Three Flags, 1958 by Jasper Johns

Johns' early style is perfectly exemplified by the lush reticence of the large monochrome White Flag of 1955. This painting was preceded by a red, white, and blue version, Flag (1954-55; Museum of Modern Art New York), and followed by numerous drawings and prints of flags in various mediums. In 1958, Johns painted Three Flags (Whitney Museum of Art, New York), in which three canvases are superimposed on one another in what appears to be reverse perspective, projecting toward the viewer. Here Johns superimposed three red, white, and blue flags so that the smallest is closest to the viewer. The painting is five inches deep and has an objectlike quality. It shares with many works of art made since World War II the characteristic that it seems to invade the real space of the viewer.

The American flag subject is typical of Johns' use of quotidian imagery in the mid- to late 1950s. As he explained, the imagery derives from "things the mind already knows," utterly familiar icons such as flags, targets, stenciled numbers, ale cans, and, slightly later, maps of the U.S.
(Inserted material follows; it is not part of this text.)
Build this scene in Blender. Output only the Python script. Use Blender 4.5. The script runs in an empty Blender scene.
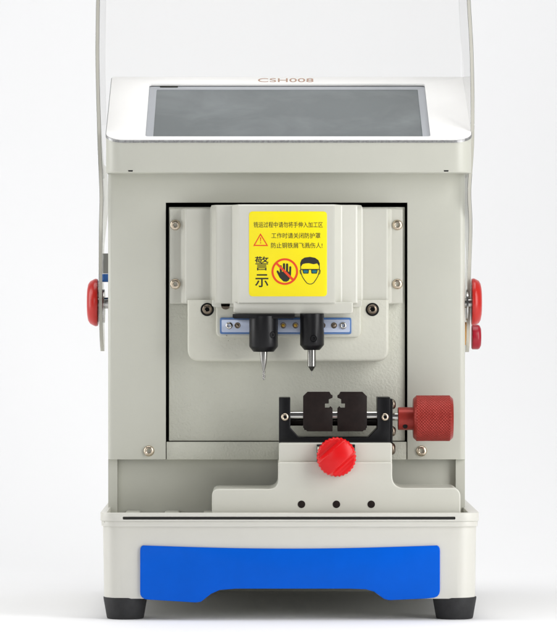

It has been suggested that the American flag in Johns' work is an autobiographical reference, because a military hero after whom he was named, Sergeant William Jasper, raised the flag in a brave action during the Revolutionary War. Because a flag is a flat object, it may signify flatness or the relative lack of depth in much modernist painting. The flag may of course function as an emblem of the United States and may in turn connote American art, Senator Joseph McCarthy, or the Vietnam War, depending on the date of Johns' use of the image, the date of the viewer's experience of it, or the nationality of the viewer. Or the flag may connote none of these things. Used in Johns' recent work, for example, The Seasons (Summer), an intaglio print of 1987, it seems inescapably to refer to his own art. In other words, the meaning of the flag in Johns' art suggests the extent to which the "meaning" of this subject matter may be fluid and open to continual reinterpretation.